After Zarif’s remarks, the New Yorker claims, “Tillerson, peering down over his reading glasses, spoke in a deep Texas drawl that evoked a frontier sheriff about to lose his patience.”
“No one can credibly claim that Iran has positively contributed to regional peace and security,” Tillerson was quoted as saying.
New Yorker described Tillerson as “an imposing man” who “is stocky, and has a head of swept-back gray hair and a wide mouth that often droops in a scowl.”
“Turning to Zarif, he [Tillerson] went on to say that Iran had funded groups like Hezbollah, the Lebanese Islamist militia; it had backed Bashar al-Assad, the murderous Syrian dictator; and it had sent its Navy into the Persian Gulf to harass American ships. The fault for all this, Tillerson said, lay in the nuclear deal, known as the Joint Comprehensive Plan of Action, which curtailed Iran’s nuclear-weapons program but not its aggressive actions in the region.”
“For Tillerson, it was an emblem of the previous Administration’s overly lenient foreign policy, which sought to promote America’s priorities through consensus, rather than through the frank display of power. “Lifting the sanctions as required under the terms of the JCPOA has enabled Iran’s unacceptable behaviour,” he said, according to the report.
The report further quoted Tillerson as saying, “The real problem was that Iran had been attacking Americans since 1979, when Iranian students seized the US Embassy in Tehran and held fifty-two diplomats for more than a year.”

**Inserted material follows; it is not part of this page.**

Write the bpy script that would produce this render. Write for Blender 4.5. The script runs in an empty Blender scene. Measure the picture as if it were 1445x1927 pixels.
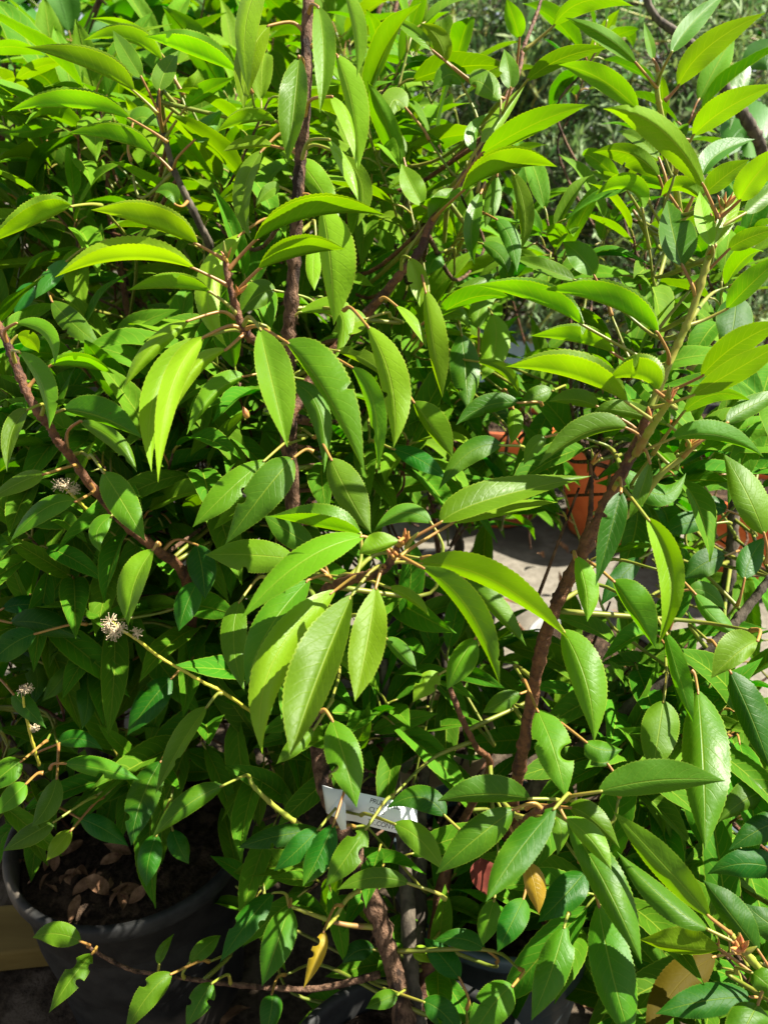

“The modern-day US-Iran relationship is now almost forty years old,” he went on to say, still looking at Zarif. “It was born out of a revolution, with our Embassy under siege—and we were very badly treated.” He accused Iran of sponsoring a number of attacks in Lebanon in the nineteen-eighties and in Iraq more recently, which together killed hundreds of American citizens. “The relationship has been defined by violence—against us,” he said, as claimed by the New Yorker.